> **BRIEF**: Go through the data below and gather each line containing "dark".

** START OF SUPPLIED INFORMATION **

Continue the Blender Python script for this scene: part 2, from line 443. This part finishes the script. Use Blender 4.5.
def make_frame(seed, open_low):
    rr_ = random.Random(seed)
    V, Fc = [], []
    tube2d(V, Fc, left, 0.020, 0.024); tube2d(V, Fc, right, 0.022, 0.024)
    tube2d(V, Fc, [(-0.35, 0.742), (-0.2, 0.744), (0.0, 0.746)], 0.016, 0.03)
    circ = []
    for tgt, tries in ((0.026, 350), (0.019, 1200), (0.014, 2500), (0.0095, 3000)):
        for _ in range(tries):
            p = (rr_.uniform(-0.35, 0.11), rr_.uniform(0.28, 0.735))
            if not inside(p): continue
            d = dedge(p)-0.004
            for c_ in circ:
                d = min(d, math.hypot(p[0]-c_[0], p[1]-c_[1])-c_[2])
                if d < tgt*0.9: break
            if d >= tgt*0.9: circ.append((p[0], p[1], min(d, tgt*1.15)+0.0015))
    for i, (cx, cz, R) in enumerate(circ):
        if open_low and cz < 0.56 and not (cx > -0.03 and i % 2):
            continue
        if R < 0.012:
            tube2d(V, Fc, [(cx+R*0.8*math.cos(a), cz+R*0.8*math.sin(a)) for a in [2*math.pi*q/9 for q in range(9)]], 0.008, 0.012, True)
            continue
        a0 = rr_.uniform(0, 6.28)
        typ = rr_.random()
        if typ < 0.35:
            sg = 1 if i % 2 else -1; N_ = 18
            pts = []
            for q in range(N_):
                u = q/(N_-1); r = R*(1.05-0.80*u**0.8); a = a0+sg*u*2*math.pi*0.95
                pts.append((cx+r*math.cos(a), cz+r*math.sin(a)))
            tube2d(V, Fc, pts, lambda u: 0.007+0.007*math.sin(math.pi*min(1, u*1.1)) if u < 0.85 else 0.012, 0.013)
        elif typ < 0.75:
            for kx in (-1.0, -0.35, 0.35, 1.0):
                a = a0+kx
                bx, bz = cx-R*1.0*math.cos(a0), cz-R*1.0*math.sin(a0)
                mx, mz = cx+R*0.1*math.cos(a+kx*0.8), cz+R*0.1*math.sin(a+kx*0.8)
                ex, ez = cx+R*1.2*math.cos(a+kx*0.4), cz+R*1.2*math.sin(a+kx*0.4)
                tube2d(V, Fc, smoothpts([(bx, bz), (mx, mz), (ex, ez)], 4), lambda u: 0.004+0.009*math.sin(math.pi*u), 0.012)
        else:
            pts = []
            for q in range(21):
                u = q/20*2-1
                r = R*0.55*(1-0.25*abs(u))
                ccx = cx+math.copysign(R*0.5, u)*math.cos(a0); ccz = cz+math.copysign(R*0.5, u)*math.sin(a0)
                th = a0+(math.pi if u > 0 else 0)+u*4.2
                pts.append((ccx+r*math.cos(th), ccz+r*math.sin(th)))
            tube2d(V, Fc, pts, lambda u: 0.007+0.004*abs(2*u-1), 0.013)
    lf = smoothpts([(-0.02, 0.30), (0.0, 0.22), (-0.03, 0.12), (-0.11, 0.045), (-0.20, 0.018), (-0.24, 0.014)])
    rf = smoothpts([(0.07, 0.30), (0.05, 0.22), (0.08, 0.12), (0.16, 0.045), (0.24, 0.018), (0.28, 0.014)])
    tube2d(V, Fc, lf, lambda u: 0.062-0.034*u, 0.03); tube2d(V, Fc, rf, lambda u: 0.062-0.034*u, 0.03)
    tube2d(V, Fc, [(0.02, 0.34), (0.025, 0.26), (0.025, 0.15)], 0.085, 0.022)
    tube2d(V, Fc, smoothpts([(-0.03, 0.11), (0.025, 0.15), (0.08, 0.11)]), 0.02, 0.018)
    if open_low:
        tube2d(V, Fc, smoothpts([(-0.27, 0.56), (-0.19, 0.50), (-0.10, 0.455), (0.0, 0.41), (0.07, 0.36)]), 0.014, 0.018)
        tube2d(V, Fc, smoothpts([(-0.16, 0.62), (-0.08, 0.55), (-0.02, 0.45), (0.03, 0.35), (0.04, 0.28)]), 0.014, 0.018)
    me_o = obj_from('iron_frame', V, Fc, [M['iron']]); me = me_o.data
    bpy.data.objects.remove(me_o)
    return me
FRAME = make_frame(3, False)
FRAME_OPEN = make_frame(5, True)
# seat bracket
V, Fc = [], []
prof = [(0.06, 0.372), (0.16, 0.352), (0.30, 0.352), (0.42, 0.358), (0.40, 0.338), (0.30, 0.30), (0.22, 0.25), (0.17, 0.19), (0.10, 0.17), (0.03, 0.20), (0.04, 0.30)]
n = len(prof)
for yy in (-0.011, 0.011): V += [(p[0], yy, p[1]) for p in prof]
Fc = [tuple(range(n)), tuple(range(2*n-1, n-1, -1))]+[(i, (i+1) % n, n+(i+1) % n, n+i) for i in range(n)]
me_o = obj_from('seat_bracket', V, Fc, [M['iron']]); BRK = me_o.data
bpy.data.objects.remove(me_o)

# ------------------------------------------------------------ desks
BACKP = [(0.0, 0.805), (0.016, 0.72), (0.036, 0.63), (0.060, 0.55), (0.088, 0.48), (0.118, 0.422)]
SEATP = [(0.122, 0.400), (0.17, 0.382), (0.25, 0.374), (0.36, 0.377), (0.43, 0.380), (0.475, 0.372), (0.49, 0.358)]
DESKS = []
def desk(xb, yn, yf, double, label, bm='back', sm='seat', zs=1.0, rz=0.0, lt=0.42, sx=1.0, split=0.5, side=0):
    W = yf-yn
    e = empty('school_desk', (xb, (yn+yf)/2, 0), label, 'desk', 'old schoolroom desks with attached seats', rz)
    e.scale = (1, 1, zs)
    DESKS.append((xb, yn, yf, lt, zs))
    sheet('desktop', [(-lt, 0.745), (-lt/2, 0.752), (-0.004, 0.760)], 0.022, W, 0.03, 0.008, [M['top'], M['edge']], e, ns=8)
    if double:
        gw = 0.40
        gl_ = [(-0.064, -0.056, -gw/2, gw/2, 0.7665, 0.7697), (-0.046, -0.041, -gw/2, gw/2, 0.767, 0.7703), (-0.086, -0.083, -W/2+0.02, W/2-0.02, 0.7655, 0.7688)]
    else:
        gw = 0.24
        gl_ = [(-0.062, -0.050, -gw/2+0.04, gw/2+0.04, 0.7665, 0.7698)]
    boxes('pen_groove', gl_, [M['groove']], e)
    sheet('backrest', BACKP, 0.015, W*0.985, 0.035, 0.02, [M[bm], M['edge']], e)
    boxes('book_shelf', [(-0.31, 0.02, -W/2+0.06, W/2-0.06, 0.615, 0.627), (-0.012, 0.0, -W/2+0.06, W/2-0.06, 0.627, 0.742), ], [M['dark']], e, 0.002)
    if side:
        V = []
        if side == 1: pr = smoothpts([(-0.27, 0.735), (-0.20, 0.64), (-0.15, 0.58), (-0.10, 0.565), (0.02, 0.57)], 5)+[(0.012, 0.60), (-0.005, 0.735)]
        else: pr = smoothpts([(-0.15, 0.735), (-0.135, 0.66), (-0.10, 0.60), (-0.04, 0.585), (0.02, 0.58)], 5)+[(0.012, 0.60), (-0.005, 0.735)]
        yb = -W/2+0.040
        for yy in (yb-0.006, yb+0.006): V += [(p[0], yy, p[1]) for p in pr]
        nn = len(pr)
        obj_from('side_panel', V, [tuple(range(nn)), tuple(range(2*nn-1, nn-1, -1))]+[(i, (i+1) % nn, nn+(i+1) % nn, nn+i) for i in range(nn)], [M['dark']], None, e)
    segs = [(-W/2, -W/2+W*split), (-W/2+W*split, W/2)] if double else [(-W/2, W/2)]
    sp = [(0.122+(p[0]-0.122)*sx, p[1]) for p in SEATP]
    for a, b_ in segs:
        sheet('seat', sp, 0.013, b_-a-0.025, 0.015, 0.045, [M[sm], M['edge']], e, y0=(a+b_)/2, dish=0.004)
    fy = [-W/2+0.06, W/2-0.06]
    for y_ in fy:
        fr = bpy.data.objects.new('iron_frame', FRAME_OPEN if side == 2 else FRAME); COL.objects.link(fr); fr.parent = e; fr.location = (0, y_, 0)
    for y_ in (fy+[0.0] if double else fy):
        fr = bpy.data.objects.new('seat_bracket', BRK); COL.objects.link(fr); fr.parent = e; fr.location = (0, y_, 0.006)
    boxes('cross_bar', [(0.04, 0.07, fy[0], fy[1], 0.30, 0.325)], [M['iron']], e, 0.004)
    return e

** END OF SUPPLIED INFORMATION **

> **RESPONSE**:
    boxes('book_shelf', [(-0.31, 0.02, -W/2+0.06, W/2-0.06, 0.615, 0.627), (-0.012, 0.0, -W/2+0.06, W/2-0.06, 0.627, 0.742), ], [M['dark']], e, 0.002)
        obj_from('side_panel', V, [tuple(range(nn)), tuple(range(2*nn-1, nn-1, -1))]+[(i, (i+1) % nn, nn+(i+1) % nn, nn+i) for i in range(nn)], [M['dark']], None, e)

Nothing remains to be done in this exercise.